**YOUR GOAL**:
Set down the listing below verbatim, but only from its first line through the line containing "from mathutils import Matrix, Vector".

Begin RAW RECORDS

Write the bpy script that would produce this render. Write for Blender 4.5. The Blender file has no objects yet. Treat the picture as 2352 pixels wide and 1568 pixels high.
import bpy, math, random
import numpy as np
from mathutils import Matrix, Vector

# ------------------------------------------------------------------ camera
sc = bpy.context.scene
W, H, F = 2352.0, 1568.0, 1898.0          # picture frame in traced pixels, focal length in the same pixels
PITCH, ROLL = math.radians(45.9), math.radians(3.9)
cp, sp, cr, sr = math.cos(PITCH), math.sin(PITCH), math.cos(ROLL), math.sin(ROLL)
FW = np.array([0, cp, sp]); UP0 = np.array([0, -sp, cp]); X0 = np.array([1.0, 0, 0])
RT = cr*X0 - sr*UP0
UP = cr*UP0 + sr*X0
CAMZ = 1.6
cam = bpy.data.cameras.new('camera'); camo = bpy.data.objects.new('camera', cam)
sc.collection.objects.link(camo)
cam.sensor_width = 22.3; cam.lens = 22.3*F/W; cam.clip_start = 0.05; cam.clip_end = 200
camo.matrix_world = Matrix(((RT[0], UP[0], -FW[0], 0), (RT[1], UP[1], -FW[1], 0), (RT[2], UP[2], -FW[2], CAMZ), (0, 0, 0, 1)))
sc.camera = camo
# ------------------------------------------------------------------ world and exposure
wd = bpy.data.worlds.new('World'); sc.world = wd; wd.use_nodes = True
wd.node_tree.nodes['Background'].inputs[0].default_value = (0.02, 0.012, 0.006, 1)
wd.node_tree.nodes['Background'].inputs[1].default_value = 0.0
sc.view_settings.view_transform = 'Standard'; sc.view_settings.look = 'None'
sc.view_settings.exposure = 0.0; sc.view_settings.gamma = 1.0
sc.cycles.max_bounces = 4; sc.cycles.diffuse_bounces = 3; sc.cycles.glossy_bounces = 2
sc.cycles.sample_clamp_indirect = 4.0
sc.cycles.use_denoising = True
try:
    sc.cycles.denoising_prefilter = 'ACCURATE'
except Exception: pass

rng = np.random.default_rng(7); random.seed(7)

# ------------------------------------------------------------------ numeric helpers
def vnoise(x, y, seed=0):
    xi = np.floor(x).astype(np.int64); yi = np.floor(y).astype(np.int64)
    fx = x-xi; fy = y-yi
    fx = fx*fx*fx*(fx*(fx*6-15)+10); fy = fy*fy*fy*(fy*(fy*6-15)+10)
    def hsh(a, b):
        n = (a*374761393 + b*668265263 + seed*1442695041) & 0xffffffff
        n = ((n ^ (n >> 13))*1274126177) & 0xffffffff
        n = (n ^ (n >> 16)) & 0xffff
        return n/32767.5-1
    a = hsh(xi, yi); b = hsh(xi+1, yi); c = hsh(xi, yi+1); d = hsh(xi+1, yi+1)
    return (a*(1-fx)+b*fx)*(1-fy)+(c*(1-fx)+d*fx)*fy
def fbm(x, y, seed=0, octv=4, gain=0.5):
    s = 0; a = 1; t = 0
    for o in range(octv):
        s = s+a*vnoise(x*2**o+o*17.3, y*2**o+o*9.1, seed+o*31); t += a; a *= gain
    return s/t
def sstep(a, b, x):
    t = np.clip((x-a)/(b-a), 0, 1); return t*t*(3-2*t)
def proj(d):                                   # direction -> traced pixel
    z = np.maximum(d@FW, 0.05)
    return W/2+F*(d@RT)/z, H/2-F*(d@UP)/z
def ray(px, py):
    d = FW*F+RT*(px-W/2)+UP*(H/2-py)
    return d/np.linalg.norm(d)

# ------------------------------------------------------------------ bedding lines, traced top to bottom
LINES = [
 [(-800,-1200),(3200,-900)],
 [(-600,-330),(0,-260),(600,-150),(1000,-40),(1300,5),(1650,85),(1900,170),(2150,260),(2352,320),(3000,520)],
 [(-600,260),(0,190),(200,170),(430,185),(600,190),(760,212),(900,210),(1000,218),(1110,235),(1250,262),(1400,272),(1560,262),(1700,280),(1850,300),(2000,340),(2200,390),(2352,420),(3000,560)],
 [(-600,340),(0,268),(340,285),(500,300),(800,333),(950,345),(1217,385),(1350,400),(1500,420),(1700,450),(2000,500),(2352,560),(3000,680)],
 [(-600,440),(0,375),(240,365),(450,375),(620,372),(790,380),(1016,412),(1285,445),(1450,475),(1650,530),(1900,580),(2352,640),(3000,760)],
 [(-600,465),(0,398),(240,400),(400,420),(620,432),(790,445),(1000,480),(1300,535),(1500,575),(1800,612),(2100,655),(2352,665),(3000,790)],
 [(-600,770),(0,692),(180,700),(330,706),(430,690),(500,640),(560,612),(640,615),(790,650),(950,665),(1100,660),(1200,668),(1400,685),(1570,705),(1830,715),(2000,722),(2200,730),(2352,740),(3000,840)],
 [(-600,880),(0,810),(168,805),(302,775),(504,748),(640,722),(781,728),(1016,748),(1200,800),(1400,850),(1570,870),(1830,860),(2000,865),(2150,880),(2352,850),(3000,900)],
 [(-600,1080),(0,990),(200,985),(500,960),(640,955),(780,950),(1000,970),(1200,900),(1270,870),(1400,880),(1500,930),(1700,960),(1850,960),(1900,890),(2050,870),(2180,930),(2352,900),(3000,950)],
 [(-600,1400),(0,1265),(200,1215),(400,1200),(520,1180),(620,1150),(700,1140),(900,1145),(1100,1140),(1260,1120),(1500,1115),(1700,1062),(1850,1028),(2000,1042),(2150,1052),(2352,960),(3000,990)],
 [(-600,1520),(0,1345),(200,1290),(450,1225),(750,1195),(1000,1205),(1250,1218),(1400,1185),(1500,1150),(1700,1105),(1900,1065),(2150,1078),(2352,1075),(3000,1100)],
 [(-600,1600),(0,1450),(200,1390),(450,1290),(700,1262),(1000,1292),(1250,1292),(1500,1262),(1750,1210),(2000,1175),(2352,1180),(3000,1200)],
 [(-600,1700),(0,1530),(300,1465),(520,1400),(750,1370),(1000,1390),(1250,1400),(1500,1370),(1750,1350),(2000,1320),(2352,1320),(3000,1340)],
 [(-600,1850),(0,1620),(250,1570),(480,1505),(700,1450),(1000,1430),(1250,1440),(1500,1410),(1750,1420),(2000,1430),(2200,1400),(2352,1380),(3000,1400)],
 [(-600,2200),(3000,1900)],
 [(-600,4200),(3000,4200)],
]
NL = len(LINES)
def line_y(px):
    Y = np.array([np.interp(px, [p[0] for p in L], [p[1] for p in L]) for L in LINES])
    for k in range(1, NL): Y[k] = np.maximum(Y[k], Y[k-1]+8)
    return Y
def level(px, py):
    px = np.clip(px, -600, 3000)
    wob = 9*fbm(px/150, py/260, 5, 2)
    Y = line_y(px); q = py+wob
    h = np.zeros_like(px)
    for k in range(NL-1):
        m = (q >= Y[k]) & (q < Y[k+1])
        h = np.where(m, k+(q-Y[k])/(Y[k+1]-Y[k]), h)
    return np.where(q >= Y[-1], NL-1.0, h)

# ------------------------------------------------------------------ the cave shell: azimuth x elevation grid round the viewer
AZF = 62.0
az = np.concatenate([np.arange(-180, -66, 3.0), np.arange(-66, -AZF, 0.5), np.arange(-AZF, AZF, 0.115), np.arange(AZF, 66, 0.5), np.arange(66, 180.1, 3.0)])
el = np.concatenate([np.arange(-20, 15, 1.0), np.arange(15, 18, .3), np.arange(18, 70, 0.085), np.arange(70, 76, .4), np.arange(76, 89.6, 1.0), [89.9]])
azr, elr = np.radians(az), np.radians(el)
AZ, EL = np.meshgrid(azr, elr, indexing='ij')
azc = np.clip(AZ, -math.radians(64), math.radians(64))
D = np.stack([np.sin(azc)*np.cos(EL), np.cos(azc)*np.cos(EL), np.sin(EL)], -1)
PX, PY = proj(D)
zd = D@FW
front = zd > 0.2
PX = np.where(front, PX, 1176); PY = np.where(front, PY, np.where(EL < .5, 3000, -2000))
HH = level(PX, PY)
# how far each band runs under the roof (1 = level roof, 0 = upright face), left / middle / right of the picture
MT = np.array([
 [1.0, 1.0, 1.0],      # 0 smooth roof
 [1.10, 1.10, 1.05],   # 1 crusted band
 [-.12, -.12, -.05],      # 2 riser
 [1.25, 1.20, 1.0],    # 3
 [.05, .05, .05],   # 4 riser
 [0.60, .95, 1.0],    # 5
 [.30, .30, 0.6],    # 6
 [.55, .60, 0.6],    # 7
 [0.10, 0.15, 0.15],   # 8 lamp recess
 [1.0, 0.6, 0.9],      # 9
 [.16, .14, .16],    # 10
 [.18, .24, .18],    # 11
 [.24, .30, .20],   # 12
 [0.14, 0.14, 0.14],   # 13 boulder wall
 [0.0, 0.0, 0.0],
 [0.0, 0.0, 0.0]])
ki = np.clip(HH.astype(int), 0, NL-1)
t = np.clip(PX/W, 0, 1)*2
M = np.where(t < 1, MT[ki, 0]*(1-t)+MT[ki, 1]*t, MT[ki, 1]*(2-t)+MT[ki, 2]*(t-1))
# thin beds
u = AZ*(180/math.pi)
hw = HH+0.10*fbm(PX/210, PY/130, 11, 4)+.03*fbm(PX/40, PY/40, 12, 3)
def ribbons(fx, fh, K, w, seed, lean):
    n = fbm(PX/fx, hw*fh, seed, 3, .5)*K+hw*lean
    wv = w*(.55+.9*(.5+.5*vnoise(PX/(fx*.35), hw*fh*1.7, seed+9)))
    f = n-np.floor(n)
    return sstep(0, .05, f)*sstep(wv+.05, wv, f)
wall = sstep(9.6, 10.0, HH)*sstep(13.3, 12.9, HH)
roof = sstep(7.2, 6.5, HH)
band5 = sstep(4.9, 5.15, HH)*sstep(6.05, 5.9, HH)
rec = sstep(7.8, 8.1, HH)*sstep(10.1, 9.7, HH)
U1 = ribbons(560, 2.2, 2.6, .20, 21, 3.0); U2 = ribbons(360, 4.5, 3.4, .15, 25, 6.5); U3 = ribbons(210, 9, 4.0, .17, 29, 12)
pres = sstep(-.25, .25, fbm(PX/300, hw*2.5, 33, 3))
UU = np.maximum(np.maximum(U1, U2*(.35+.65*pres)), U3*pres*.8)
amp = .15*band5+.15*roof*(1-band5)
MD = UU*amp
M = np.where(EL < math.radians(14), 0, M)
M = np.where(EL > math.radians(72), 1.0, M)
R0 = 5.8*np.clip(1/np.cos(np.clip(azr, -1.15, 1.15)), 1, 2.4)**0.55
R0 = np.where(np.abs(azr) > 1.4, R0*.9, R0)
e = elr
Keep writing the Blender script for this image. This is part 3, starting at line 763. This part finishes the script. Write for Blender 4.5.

End RAW RECORDS

**EXERCISE RESPONSE**:
Write the bpy script that would produce this render. Write for Blender 4.5. The Blender file has no objects yet. Treat the picture as 2352 pixels wide and 1568 pixels high.
import bpy, math, random
import numpy as np
from mathutils import Matrix, Vector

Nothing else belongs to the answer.